IN the Darjeeling and Kalimpong hills of West Bengal, stickers and posters demanding the release of the 11th Panchen Lama from alleged forced confinement by the Chinese authorities can be spotted in many of the shops owned by the Tibetan refugee population. The Panchen Lama is considered the second-highest spiritual leader of Tibetan Buddhists, after the Dalai Lama, and has been one of the contentious issues of China and the Dalai Lama’s battle over Tibet and Tibetan Buddhism.
Such posters put up by Rohingya Muslim refugees condemning violence by Myanmar’s military junta rulers and the Buddhist majoritarians in that country are not even faintly imaginable anywhere in India.
In India—one of the highest global intakers of refugee populations—all refugees are not equal.

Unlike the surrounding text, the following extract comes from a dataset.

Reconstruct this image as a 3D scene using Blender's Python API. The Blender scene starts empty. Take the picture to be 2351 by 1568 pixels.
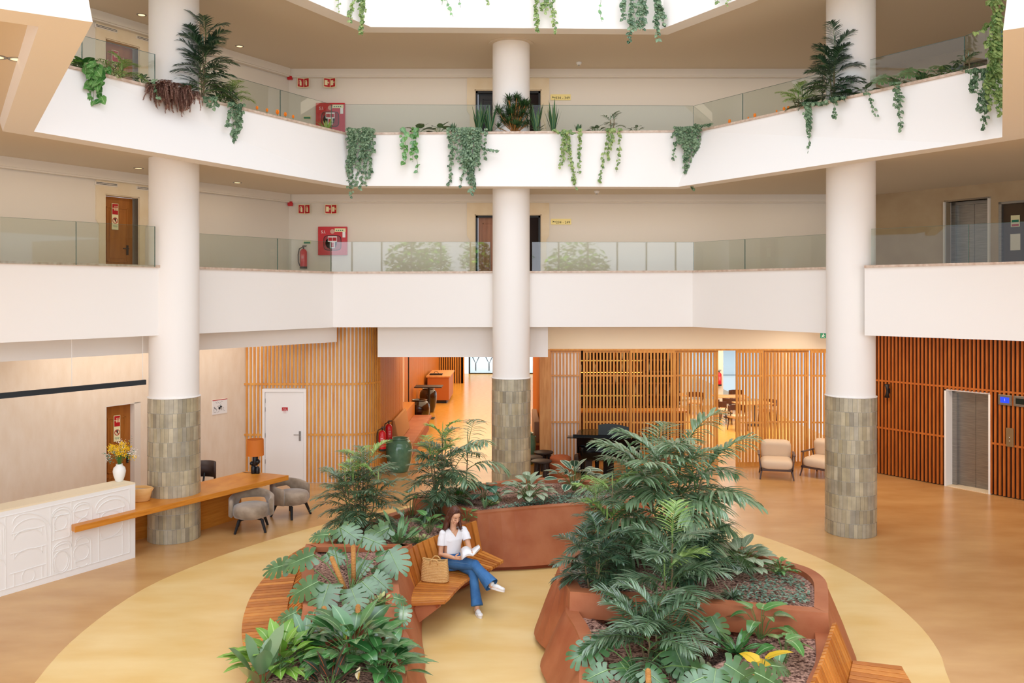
import bpy, math, random
from mathutils import Vector, Matrix
# ---------------------------------------------------------------- camera, light, exposure
S = bpy.context.scene
C = S.collection
H, F, CX, HY = 4.4, 1950.0, 1175.5, 671.0          # eye height, focal length in px, centre column, horizon row
cd = bpy.data.cameras.new('camera'); cam = bpy.data.objects.new('camera', cd); C.objects.link(cam)
cam.location = (0, 0, H); cam.rotation_euler = (math.radians(90), 0, 0)
cd.sensor_width = 36; cd.lens = 36*F/2351; cd.shift_y = -(784-HY)/2351; cd.clip_start = .05; cd.clip_end = 300
S.camera = cam
wd = bpy.data.worlds.new('daylight'); S.world = wd; wd.use_nodes = True
bg = wd.node_tree.nodes['Background']; bg.inputs[0].default_value = (.9, .97, 1.08, 1); bg.inputs[1].default_value = .95
def area(name, loc, rot, sx, sy, power, col):
    l = bpy.data.lights.new(name, 'AREA'); l.shape = 'RECTANGLE'; l.size = sx; l.size_y = sy; l.energy = power; l.color = col
    o = bpy.data.objects.new(name, l); C.objects.link(o); o.location = loc; o.rotation_euler = rot; return o
area('skylight', (0, 10.5, 17), (0, 0, 0), 13, 15, 820, (.93, .97, 1.04))
area('hall_window_light', (0, -16, 6.5), (math.radians(90), 0, 0), 30, 15, 4000, (.93, .97, 1.06))
area('tree_fill_lamp', (0, -7.4, 12), (math.radians(-28), 0, 0), 14, 1.5, 9000, (1, .97, .9))  # added area lamp in place of sun, brightens the trees mirrored in the glass
area('terrace_fill_lamp', (0, 54, 10), (0, 0, 0), 16, 10, 2600, (.95, .98, 1))      # added area lamp, brightens the terrace so the passage floor mirrors it
for n_, x_, y_, sx_, sy_, p_ in (('passage_lamp_light', -1.2, 33, 3.6, 20, 420), ('bar_lamp_light', 3.6, 24.2, 2.6, 1.6, 40), ('dining_lamp_light', 6.6, 27.5, 4, 6, 330)):
    area(n_, (x_, y_, 2.9 if n_[0] == 'p' else 3.6), (0, 0, 0), sx_, sy_, p_, (1, .86, .6) if n_[0] != 'd' else (1, .93, .82))
for n_, x_, y_, sx_, sy_, r_, p_ in (('left_gallery', -7.6, 15.5, .5, 8, -31.4, 20), ('back_gallery', 1.7, 19.8, 12, .5, 0, 28), ('right_gallery', 9.4, 15.6, .5, 8, 35.4, 14)):
    for k_, z_ in (('one', 6.7), ('two', 9.75)): area(n_+'_light_'+k_, (x_, y_, z_), (0, 0, math.radians(r_)), sx_, sy_, p_, (1, .84, .64))
area('under_gallery_light', (-6.8, 17.0, 3.6), (0, 0, math.radians(-31.4)), .9, 5, 38, (1, .95, .9)); area('under_gallery_light_right', (8.6, 18.2, 3.6), (0, 0, math.radians(35.4)), .5, 6, 85, (1, .86, .68))
area('under_gallery_light_back', (3.9, 20.3, 3.6), (0, 0, 0), 8, .5, 45, (1, .86, .68))
S.view_settings.view_transform = 'Standard'; S.view_settings.look = 'None'
S.view_settings.exposure = .15; S.view_settings.gamma = 1; S.view_settings.use_curve_mapping = False
S.cycles.use_denoising = True
S.cycles.max_bounces = 8; S.cycles.diffuse_bounces = 4; S.cycles.transparent_max_bounces = 16
S.cycles.sample_clamp_indirect = 4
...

In August 2022, Urban Development and Housing Minister Hardeep Singh Puri had to learn this truth the hard way. He wrote in a tweet, “India has always welcomed those who have sought refuge in the country. In a landmark decision, all #Rohingya #Refugees will be shifted to EWS flats in Bakkarwala area of Delhi. They will be provided basic amenities, UNHCR IDs & round-the-clock @DelhiPolice protection.”
The drubbing came within hours. Amidst panicked phone calls from a section of West Bengal and Assam BJP leaders to their Delhi bosses, inquiring if the party’s policy suddenly changed, the home ministry issued a statement, clarifying that it did not give any direction to provide EWS (economically weaker section) flats to “Rohingya illegal migrants.”